## Aim
Retype the material that follows, keeping every word as it is.

## Dataset extract

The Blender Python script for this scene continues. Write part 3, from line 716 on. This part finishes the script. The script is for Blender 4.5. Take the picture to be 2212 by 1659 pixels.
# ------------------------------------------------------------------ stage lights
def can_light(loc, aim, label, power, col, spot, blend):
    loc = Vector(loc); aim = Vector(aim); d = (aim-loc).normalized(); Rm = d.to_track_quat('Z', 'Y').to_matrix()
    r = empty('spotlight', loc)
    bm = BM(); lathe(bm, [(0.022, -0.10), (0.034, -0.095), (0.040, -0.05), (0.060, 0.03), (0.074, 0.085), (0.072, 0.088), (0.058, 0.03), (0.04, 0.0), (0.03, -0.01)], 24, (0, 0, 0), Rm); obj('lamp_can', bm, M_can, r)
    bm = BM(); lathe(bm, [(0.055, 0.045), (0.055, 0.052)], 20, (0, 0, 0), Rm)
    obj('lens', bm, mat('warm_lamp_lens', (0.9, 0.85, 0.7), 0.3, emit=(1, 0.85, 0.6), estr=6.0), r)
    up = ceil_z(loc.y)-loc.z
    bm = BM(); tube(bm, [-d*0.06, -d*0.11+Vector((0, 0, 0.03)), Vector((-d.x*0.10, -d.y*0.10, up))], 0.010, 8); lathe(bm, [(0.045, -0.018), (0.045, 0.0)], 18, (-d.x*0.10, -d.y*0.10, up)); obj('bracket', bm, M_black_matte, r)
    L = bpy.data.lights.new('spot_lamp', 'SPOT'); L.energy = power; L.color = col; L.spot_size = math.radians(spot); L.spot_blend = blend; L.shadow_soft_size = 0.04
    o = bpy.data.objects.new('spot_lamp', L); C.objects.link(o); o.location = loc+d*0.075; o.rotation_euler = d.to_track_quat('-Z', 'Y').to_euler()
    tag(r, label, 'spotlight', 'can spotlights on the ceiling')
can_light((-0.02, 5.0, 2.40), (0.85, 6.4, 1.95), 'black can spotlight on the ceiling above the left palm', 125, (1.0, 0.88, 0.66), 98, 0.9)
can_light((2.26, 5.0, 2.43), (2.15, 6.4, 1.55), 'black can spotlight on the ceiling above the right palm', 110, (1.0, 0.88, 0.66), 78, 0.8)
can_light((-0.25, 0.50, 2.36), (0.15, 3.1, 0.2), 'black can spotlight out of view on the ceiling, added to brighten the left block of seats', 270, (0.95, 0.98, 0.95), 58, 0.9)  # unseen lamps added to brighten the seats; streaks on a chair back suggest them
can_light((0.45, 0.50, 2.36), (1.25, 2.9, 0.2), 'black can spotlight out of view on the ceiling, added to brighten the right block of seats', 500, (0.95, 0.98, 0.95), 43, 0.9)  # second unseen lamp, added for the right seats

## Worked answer
The Blender Python script for this scene continues. Write part 3, from line 716 on. This part finishes the script. The script is for Blender 4.5. Take the picture to be 2212 by 1659 pixels.
# ------------------------------------------------------------------ stage lights
def can_light(loc, aim, label, power, col, spot, blend):
    loc = Vector(loc); aim = Vector(aim); d = (aim-loc).normalized(); Rm = d.to_track_quat('Z', 'Y').to_matrix()
    r = empty('spotlight', loc)
    bm = BM(); lathe(bm, [(0.022, -0.10), (0.034, -0.095), (0.040, -0.05), (0.060, 0.03), (0.074, 0.085), (0.072, 0.088), (0.058, 0.03), (0.04, 0.0), (0.03, -0.01)], 24, (0, 0, 0), Rm); obj('lamp_can', bm, M_can, r)
    bm = BM(); lathe(bm, [(0.055, 0.045), (0.055, 0.052)], 20, (0, 0, 0), Rm)
    obj('lens', bm, mat('warm_lamp_lens', (0.9, 0.85, 0.7), 0.3, emit=(1, 0.85, 0.6), estr=6.0), r)
    up = ceil_z(loc.y)-loc.z
    bm = BM(); tube(bm, [-d*0.06, -d*0.11+Vector((0, 0, 0.03)), Vector((-d.x*0.10, -d.y*0.10, up))], 0.010, 8); lathe(bm, [(0.045, -0.018), (0.045, 0.0)], 18, (-d.x*0.10, -d.y*0.10, up)); obj('bracket', bm, M_black_matte, r)
    L = bpy.data.lights.new('spot_lamp', 'SPOT'); L.energy = power; L.color = col; L.spot_size = math.radians(spot); L.spot_blend = blend; L.shadow_soft_size = 0.04
    o = bpy.data.objects.new('spot_lamp', L); C.objects.link(o); o.location = loc+d*0.075; o.rotation_euler = d.to_track_quat('-Z', 'Y').to_euler()
    tag(r, label, 'spotlight', 'can spotlights on the ceiling')
can_light((-0.02, 5.0, 2.40), (0.85, 6.4, 1.95), 'black can spotlight on the ceiling above the left palm', 125, (1.0, 0.88, 0.66), 98, 0.9)
can_light((2.26, 5.0, 2.43), (2.15, 6.4, 1.55), 'black can spotlight on the ceiling above the right palm', 110, (1.0, 0.88, 0.66), 78, 0.8)
can_light((-0.25, 0.50, 2.36), (0.15, 3.1, 0.2), 'black can spotlight out of view on the ceiling, added to brighten the left block of seats', 270, (0.95, 0.98, 0.95), 58, 0.9)  # unseen lamps added to brighten the seats; streaks on a chair back suggest them
can_light((0.45, 0.50, 2.36), (1.25, 2.9, 0.2), 'black can spotlight out of view on the ceiling, added to brighten the right block of seats', 500, (0.95, 0.98, 0.95), 43, 0.9)  # second unseen lamp, added for the right seats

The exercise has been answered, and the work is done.